What Are the Writing Curriculum Expectations in Year 1 & Year 2?
A Practical Guide for Classroom Teachers
The national curriculum sets out clear expectations for writing in Year 1 and Year 2. Its purpose is to help children develop the skills they need to communicate clearly, confidently and successfully in writing.
For teachers, these expectations provide a useful framework for:
- planning teaching
- assessing progress
- understanding what writing should realistically look like at each stage
This guide breaks the curriculum down into clear areas—transcription, composition and language conventions—and explains how expectations change from Year 1 to Year 2.
Transcription: Spelling, Handwriting and Letter Formation
Year 1: Building the Basics
In Year 1, transcription is a major focus.
Spelling work centres on:
- using the 40+ phonemes children have been taught
- applying phonics to spell words
- learning common exception words
- naming and spelling the days of the week
The aim at this stage is not perfect accuracy, but helping children understand how sounds map to letters and how this supports both reading and writing.
Handwriting in Year 1 focuses on:
- correct pencil grip
- sitting position and posture
- forming lower‑case letters correctly
- beginning to use capital letters and digits
The priority is helping children form letters confidently and consistently so transcription doesn’t get in the way of their ideas.
Year 2: Increasing Fluency and Control
In Year 2, transcription expectations increase.
Spelling includes:
- applying familiar spelling rules
- continuing to learn common exception words
- spelling words with increasing accuracy
- beginning to use punctuation alongside spelling work
Handwriting expectations also develop, with a focus on:
- consistency in letter size and formation
- neat, legible writing
- writing that is increasingly fluent rather than effortful
The goal is for transcription to demand less attention so children can focus more on what they want to say.
Composition: Getting Ideas from Head to Page
Year 1: Saying It First
In Year 1, composition starts with oral rehearsal.
Children are encouraged to:
- say sentences aloud before writing them
- check that sentences make sense
- retell short sequences or narratives
Writing is often based on:
- personal experience
- familiar stories
- pictures or shared activities
Children regularly reread their writing and talk about it with an adult. The emphasis is on meaning, not length or complexity.
Year 2: Planning, Writing and Improving
By Year 2, children are expected to plan their writing more deliberately.
This includes:
- talking about what they want to write
- noting key ideas or vocabulary
- organising writing into a clear sequence
Children begin to:
- reread their work more independently
- make simple improvements
- read their writing aloud to check it makes sense
The focus is on helping children take ownership of their writing process while still receiving plenty of guidance.
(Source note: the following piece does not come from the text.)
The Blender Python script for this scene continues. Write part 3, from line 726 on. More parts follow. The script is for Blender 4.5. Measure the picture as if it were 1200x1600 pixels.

Year 1 and Year 2: What’s the Progression?
The shift from Year 1 to Year 2 isn’t about sudden jumps—it’s about gradual development.
- Year 1 prioritises confidence, basic sentence formation and secure transcription
- Year 2 builds on this by increasing accuracy, structure and independence
Children move from experimenting with writing in a supportive way to applying skills more consistently and purposefully.
Language Conventions: Grammar, Vocabulary and Punctuation
Year 1 Expectations
In Year 1, children learn:
- to leave spaces between words
- to begin sentences with a capital letter
- to end sentences with full stops, question marks or exclamation marks
- to use simple vocabulary in sentences
The focus is on helping writing be readable and understandable.
Year 2 Expectations
In Year 2, grammar and punctuation become more demanding.
Children are taught to:
- use co‑ordination (and, but, or) and subordination (when, because, if)
- choose correct tense and use it consistently
- use commas in lists
- use apostrophes for contractions and possession
- expand noun phrases to add detail
Vocabulary choices become more purposeful, and sentences carry more information.
What This Means for Teaching
Across Year 1 and Year 2, writing expectations are designed to:
- build skills step by step
- reduce cognitive overload
- support children to become confident writers
Effective teaching at this stage focuses on:
- strong modelling
- plenty of talk
- rehearsal before writing
- clear sentence‑level support
Final Thoughts
Early writing development is crucial, and the curriculum reflects this.
By understanding what is expected — and why — teachers can plan lessons that are realistic, supportive and effective. When transcription is taught carefully, composition is supported through talk, and language conventions are introduced gradually, children are far more likely to succeed.
Recent national guidance reinforces this developmental view of writing.
The Writing Framework (2025) makes a clearer distinction than ever between composition (what children want to say) and transcription (how they record it). It emphasises that when handwriting, spelling and sentence construction are not secure, children’s thinking is often simplified, regardless of their understanding.
In practice, this supports an approach that prioritises sentence‑level work, oral rehearsal and strong modelling in Year 1 and Year 2, ensuring children are not asked to manage too much at once. The framework makes it clear that improving writing outcomes is not about pushing volume earlier, but about building fluency so children can focus on meaning.
The aim is not perfect writing by the end of Year 2.
It is confident, meaningful writing that children believe they can do.